Suite à ces prises de position, le Parlement burundais a organisé un atelier sur la Constitution les 19 et 20 décembre derniers avec l’opposition dans son ensemble (y compris l’opposition extra-parlementaire donc) et avec la société civile. La conclusion de cet atelier a été que les discussions sur les amendements litigieux ne commenceraient qu’après les élections de 2015.

Pour ce qui est des élections, nous nous associons bien sûr aux déclarations de l’Union européenne et du BNUB sur le respect des principes démocratiques suite aux incidents du samedi 8 mars.

2) Dès le 3 décembre 2013 à l’occasion de la réunion Article 8 à Bujumbura, l’UE, par l’intermédiaire de sa représentation au Burundi, a fait connaître sa position sur le projet de révision de la Constitution aux autorités burundaises.

Vous aurez aussi pu lire la déclaration de Mme Ashton du 12 mars dernier dans laquelle elle rappelle l’importance du respect des libertés fondamentales, du dialogue, de la cohésion nationale et sur la nécessité d’organiser des élections libres et transparentes pour la stabilisation du Burundi.

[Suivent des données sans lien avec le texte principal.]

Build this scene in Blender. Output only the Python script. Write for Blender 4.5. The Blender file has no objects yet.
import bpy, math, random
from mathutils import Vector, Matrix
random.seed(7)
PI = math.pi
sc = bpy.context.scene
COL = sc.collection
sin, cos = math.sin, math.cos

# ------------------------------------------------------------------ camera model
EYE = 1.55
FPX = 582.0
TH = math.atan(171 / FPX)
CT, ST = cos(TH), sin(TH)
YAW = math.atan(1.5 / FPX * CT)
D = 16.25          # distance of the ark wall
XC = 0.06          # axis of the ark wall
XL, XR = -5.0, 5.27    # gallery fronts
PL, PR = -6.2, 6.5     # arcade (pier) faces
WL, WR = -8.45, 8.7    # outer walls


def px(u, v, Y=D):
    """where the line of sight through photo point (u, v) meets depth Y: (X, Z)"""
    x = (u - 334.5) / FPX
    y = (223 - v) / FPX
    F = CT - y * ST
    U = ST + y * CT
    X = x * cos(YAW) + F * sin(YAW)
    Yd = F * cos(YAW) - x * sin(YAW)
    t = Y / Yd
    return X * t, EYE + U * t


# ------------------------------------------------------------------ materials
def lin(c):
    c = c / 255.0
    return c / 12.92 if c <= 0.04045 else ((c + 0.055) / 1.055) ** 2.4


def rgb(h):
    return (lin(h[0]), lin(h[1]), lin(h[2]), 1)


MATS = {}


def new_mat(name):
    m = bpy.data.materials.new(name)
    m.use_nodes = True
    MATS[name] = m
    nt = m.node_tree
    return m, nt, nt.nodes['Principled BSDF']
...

Cette position a été répétée aux autorités burundaises par le représentant de l’UE à Bujumbura lors du dialogue Article 8 du 14 mars. L’UE s’exprime donc déjà sur la situation politique au Burundi et nous continuerons à insister pour qu’elle reste mobilisée sur ce thème.

3) Ce dont vous parlez, c’est une des missions du BNUB qui représente l’ONU au Burundi. Une mission que le BNUB a très bien remplie jusqu’ici et c’est pourquoi nous avons toujours plaidé pour son maintien au moins jusqu’aux élections de 2015. Finalement, le mandat du BNUB a été prolongé jusqu’au 31 décembre 2014 par la Résolution 2137 de l’ONU mais nous espérons maintenant que la mission de l’ONU qui lui succédera aura aussi la médiation politique dans son mandat et qu’elle pourra comme le BNUB faire rapport directement au Conseil de Sécurité en cas de problème grave.